(Raw data):
● ● ● ●

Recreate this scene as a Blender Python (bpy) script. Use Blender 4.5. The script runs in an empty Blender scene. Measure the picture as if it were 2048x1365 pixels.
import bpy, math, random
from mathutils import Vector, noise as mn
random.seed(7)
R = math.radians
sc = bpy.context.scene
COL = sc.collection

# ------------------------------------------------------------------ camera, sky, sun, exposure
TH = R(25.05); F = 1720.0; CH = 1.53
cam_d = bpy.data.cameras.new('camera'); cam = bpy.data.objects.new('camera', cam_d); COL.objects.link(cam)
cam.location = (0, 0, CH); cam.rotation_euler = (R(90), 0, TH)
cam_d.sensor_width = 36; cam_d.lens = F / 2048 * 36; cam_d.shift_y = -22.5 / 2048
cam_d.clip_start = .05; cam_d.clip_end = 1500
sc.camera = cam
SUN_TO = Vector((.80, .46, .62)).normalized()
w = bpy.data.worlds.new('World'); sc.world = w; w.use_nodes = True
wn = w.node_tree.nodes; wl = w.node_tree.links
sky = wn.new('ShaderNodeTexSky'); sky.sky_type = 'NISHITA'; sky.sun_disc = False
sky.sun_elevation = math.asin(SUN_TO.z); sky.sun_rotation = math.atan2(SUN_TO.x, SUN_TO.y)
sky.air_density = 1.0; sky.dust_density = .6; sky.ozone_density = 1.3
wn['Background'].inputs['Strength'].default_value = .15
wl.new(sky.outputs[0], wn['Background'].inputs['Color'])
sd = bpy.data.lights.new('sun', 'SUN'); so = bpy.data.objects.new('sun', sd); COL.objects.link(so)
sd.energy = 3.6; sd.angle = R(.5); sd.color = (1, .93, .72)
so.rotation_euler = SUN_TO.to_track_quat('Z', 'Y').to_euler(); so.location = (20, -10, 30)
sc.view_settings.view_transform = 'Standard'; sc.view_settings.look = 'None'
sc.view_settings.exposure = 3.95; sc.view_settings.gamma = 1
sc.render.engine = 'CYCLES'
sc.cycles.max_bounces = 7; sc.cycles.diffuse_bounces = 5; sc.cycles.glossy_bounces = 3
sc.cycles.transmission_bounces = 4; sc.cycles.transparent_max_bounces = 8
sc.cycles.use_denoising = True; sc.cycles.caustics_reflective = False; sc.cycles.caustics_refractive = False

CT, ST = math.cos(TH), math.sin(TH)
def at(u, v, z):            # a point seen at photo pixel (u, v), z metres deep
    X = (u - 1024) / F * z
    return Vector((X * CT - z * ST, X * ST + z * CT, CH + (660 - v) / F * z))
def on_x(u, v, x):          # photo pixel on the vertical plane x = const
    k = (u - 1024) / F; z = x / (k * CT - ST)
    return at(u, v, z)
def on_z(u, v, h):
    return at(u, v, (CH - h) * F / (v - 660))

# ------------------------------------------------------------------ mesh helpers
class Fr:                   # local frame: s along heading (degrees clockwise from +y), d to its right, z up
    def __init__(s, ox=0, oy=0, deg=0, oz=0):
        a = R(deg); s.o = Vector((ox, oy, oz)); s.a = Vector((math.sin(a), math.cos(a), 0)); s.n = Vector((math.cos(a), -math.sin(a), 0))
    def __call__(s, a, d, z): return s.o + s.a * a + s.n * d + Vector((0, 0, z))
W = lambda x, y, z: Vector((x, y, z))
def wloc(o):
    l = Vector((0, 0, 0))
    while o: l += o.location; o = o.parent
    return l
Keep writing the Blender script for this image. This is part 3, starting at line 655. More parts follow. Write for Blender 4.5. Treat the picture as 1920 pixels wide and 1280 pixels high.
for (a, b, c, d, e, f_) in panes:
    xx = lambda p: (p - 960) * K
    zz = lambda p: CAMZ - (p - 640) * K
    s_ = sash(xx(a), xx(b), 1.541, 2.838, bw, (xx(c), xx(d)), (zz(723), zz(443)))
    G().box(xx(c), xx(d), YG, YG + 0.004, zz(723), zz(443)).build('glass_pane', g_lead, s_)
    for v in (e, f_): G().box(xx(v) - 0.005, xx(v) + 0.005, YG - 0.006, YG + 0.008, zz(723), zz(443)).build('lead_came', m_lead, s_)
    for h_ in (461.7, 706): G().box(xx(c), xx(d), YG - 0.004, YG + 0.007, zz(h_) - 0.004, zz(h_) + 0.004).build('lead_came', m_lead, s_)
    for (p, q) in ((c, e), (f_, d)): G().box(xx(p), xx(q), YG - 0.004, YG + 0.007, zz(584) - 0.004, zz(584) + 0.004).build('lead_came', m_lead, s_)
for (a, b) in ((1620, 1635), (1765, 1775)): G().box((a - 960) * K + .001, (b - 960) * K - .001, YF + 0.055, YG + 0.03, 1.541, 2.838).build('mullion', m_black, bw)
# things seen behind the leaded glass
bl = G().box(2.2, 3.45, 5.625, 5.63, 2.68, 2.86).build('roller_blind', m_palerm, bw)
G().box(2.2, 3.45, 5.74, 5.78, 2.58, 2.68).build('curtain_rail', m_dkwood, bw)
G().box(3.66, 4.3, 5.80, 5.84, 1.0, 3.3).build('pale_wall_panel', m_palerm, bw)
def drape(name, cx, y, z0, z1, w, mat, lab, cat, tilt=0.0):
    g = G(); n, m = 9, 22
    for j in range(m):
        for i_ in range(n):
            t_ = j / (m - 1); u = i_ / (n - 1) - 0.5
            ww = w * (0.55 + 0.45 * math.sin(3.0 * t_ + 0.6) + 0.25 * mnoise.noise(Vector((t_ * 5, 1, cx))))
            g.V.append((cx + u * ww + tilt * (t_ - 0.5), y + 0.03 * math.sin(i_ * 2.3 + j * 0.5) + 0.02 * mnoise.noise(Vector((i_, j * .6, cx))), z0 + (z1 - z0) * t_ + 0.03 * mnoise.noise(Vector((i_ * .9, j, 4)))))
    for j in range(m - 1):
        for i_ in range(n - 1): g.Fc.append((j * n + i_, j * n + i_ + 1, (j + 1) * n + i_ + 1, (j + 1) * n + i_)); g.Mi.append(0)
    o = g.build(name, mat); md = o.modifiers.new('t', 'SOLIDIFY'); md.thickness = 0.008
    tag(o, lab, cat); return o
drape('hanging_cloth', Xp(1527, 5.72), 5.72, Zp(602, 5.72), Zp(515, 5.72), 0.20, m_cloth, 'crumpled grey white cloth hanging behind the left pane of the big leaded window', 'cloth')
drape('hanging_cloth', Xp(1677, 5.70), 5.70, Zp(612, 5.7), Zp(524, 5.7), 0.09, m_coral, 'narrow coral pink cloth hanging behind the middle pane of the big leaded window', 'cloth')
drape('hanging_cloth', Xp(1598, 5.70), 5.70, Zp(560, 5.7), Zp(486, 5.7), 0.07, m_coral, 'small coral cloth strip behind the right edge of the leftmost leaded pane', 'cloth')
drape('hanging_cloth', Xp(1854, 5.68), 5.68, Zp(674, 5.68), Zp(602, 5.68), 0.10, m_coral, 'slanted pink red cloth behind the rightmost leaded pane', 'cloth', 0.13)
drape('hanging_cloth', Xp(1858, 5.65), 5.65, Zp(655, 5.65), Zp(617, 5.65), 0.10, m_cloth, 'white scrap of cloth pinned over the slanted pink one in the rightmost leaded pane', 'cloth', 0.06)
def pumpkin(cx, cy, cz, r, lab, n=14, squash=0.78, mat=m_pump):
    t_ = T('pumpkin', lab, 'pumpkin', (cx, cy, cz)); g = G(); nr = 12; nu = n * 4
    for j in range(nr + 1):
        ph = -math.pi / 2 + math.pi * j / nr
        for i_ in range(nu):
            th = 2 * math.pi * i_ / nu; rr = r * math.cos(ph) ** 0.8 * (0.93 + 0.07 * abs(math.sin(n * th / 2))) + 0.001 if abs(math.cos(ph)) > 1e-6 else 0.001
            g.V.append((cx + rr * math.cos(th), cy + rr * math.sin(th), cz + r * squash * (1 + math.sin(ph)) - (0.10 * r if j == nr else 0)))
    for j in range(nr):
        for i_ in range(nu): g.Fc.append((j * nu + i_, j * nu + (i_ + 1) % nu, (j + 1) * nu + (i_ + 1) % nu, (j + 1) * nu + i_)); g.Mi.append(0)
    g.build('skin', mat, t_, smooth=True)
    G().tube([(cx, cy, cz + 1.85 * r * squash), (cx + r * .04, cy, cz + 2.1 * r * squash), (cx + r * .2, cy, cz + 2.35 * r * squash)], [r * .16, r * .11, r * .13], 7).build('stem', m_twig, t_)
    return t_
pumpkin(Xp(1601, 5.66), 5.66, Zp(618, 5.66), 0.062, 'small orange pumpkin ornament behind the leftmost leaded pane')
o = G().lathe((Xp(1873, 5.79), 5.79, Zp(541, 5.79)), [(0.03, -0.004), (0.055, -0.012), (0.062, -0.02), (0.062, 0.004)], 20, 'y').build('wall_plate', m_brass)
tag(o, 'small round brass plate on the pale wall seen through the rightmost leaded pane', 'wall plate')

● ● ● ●

(What is needed):
Gather up, from the records above, each line where the word "pixels" appears.

(Exercise answer):
Recreate this scene as a Blender Python (bpy) script. Use Blender 4.5. The script runs in an empty Blender scene. Measure the picture as if it were 2048x1365 pixels.
Keep writing the Blender script for this image. This is part 3, starting at line 655. More parts follow. Write for Blender 4.5. Treat the picture as 1920 pixels wide and 1280 pixels high.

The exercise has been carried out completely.